GIVEN TASK
Write out every line of the material exactly as it appears.

DATA PROVIDED
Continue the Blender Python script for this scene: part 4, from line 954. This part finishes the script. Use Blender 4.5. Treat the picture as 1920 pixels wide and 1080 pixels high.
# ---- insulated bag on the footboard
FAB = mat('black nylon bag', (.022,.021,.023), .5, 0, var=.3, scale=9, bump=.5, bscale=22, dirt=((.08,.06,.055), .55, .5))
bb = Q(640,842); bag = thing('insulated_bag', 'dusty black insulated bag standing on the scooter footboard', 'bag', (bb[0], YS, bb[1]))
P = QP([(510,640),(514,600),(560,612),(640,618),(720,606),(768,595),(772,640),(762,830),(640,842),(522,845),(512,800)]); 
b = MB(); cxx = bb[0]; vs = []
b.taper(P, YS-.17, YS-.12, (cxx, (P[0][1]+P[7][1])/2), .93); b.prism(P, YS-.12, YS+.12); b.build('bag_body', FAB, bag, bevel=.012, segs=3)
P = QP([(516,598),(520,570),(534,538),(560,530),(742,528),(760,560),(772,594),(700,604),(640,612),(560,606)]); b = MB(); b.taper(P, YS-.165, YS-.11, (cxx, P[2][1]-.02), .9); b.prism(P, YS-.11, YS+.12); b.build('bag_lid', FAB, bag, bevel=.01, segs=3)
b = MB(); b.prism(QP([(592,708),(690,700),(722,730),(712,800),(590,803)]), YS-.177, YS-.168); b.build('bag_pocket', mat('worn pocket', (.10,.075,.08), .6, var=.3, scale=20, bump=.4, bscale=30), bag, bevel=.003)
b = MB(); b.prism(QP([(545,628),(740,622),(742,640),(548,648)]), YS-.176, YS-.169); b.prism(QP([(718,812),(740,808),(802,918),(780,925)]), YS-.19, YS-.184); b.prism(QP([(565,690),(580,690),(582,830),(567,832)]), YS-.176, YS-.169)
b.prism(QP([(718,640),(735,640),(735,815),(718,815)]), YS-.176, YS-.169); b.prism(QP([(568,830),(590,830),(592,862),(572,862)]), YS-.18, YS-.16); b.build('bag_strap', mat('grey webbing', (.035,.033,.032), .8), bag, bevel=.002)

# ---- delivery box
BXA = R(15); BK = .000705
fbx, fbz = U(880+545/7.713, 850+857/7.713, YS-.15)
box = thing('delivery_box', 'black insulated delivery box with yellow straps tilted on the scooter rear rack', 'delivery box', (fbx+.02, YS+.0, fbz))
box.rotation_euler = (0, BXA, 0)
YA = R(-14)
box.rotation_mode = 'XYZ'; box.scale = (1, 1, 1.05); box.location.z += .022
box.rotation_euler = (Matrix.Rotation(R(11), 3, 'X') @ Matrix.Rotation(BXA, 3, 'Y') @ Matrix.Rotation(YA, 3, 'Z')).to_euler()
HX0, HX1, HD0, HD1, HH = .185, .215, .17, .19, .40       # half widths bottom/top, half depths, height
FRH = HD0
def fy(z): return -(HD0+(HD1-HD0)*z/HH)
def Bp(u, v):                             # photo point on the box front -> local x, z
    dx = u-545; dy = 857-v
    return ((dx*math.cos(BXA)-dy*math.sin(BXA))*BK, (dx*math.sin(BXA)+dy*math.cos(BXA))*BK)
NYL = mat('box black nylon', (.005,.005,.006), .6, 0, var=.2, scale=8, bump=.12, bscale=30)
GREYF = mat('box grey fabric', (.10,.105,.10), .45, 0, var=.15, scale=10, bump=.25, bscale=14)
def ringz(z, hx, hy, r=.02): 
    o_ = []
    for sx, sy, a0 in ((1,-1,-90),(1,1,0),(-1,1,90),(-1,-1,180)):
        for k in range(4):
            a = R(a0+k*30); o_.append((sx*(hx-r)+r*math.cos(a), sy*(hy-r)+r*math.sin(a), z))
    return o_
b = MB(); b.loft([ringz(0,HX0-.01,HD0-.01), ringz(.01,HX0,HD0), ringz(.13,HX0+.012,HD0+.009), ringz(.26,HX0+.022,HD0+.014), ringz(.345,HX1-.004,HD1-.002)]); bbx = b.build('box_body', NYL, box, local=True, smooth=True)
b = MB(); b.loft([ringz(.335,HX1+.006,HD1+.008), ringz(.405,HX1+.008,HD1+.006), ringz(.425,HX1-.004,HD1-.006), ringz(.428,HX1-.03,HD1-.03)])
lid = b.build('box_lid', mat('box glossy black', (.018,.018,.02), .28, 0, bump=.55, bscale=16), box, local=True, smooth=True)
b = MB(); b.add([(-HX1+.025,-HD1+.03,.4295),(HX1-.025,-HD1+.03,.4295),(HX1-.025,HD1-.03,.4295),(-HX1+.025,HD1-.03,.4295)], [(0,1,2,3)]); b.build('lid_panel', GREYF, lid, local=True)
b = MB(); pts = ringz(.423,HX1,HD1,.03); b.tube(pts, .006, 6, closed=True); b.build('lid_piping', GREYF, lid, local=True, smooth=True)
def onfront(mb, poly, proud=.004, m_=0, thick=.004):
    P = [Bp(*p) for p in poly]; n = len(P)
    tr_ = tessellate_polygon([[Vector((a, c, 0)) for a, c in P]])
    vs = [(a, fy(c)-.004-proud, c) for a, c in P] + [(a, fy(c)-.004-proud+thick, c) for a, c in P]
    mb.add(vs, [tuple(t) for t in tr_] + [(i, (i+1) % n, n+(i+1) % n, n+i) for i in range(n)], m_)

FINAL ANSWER
Continue the Blender Python script for this scene: part 4, from line 954. This part finishes the script. Use Blender 4.5. Treat the picture as 1920 pixels wide and 1080 pixels high.
# ---- insulated bag on the footboard
FAB = mat('black nylon bag', (.022,.021,.023), .5, 0, var=.3, scale=9, bump=.5, bscale=22, dirt=((.08,.06,.055), .55, .5))
bb = Q(640,842); bag = thing('insulated_bag', 'dusty black insulated bag standing on the scooter footboard', 'bag', (bb[0], YS, bb[1]))
P = QP([(510,640),(514,600),(560,612),(640,618),(720,606),(768,595),(772,640),(762,830),(640,842),(522,845),(512,800)]); 
b = MB(); cxx = bb[0]; vs = []
b.taper(P, YS-.17, YS-.12, (cxx, (P[0][1]+P[7][1])/2), .93); b.prism(P, YS-.12, YS+.12); b.build('bag_body', FAB, bag, bevel=.012, segs=3)
P = QP([(516,598),(520,570),(534,538),(560,530),(742,528),(760,560),(772,594),(700,604),(640,612),(560,606)]); b = MB(); b.taper(P, YS-.165, YS-.11, (cxx, P[2][1]-.02), .9); b.prism(P, YS-.11, YS+.12); b.build('bag_lid', FAB, bag, bevel=.01, segs=3)
b = MB(); b.prism(QP([(592,708),(690,700),(722,730),(712,800),(590,803)]), YS-.177, YS-.168); b.build('bag_pocket', mat('worn pocket', (.10,.075,.08), .6, var=.3, scale=20, bump=.4, bscale=30), bag, bevel=.003)
b = MB(); b.prism(QP([(545,628),(740,622),(742,640),(548,648)]), YS-.176, YS-.169); b.prism(QP([(718,812),(740,808),(802,918),(780,925)]), YS-.19, YS-.184); b.prism(QP([(565,690),(580,690),(582,830),(567,832)]), YS-.176, YS-.169)
b.prism(QP([(718,640),(735,640),(735,815),(718,815)]), YS-.176, YS-.169); b.prism(QP([(568,830),(590,830),(592,862),(572,862)]), YS-.18, YS-.16); b.build('bag_strap', mat('grey webbing', (.035,.033,.032), .8), bag, bevel=.002)

# ---- delivery box
BXA = R(15); BK = .000705
fbx, fbz = U(880+545/7.713, 850+857/7.713, YS-.15)
box = thing('delivery_box', 'black insulated delivery box with yellow straps tilted on the scooter rear rack', 'delivery box', (fbx+.02, YS+.0, fbz))
box.rotation_euler = (0, BXA, 0)
YA = R(-14)
box.rotation_mode = 'XYZ'; box.scale = (1, 1, 1.05); box.location.z += .022
box.rotation_euler = (Matrix.Rotation(R(11), 3, 'X') @ Matrix.Rotation(BXA, 3, 'Y') @ Matrix.Rotation(YA, 3, 'Z')).to_euler()
HX0, HX1, HD0, HD1, HH = .185, .215, .17, .19, .40       # half widths bottom/top, half depths, height
FRH = HD0
def fy(z): return -(HD0+(HD1-HD0)*z/HH)
def Bp(u, v):                             # photo point on the box front -> local x, z
    dx = u-545; dy = 857-v
    return ((dx*math.cos(BXA)-dy*math.sin(BXA))*BK, (dx*math.sin(BXA)+dy*math.cos(BXA))*BK)
NYL = mat('box black nylon', (.005,.005,.006), .6, 0, var=.2, scale=8, bump=.12, bscale=30)
GREYF = mat('box grey fabric', (.10,.105,.10), .45, 0, var=.15, scale=10, bump=.25, bscale=14)
def ringz(z, hx, hy, r=.02): 
    o_ = []
    for sx, sy, a0 in ((1,-1,-90),(1,1,0),(-1,1,90),(-1,-1,180)):
        for k in range(4):
            a = R(a0+k*30); o_.append((sx*(hx-r)+r*math.cos(a), sy*(hy-r)+r*math.sin(a), z))
    return o_
b = MB(); b.loft([ringz(0,HX0-.01,HD0-.01), ringz(.01,HX0,HD0), ringz(.13,HX0+.012,HD0+.009), ringz(.26,HX0+.022,HD0+.014), ringz(.345,HX1-.004,HD1-.002)]); bbx = b.build('box_body', NYL, box, local=True, smooth=True)
b = MB(); b.loft([ringz(.335,HX1+.006,HD1+.008), ringz(.405,HX1+.008,HD1+.006), ringz(.425,HX1-.004,HD1-.006), ringz(.428,HX1-.03,HD1-.03)])
lid = b.build('box_lid', mat('box glossy black', (.018,.018,.02), .28, 0, bump=.55, bscale=16), box, local=True, smooth=True)
b = MB(); b.add([(-HX1+.025,-HD1+.03,.4295),(HX1-.025,-HD1+.03,.4295),(HX1-.025,HD1-.03,.4295),(-HX1+.025,HD1-.03,.4295)], [(0,1,2,3)]); b.build('lid_panel', GREYF, lid, local=True)
b = MB(); pts = ringz(.423,HX1,HD1,.03); b.tube(pts, .006, 6, closed=True); b.build('lid_piping', GREYF, lid, local=True, smooth=True)
def onfront(mb, poly, proud=.004, m_=0, thick=.004):
    P = [Bp(*p) for p in poly]; n = len(P)
    tr_ = tessellate_polygon([[Vector((a, c, 0)) for a, c in P]])
    vs = [(a, fy(c)-.004-proud, c) for a, c in P] + [(a, fy(c)-.004-proud+thick, c) for a, c in P]
    mb.add(vs, [tuple(t) for t in tr_] + [(i, (i+1) % n, n+(i+1) % n, n+i) for i in range(n)], m_)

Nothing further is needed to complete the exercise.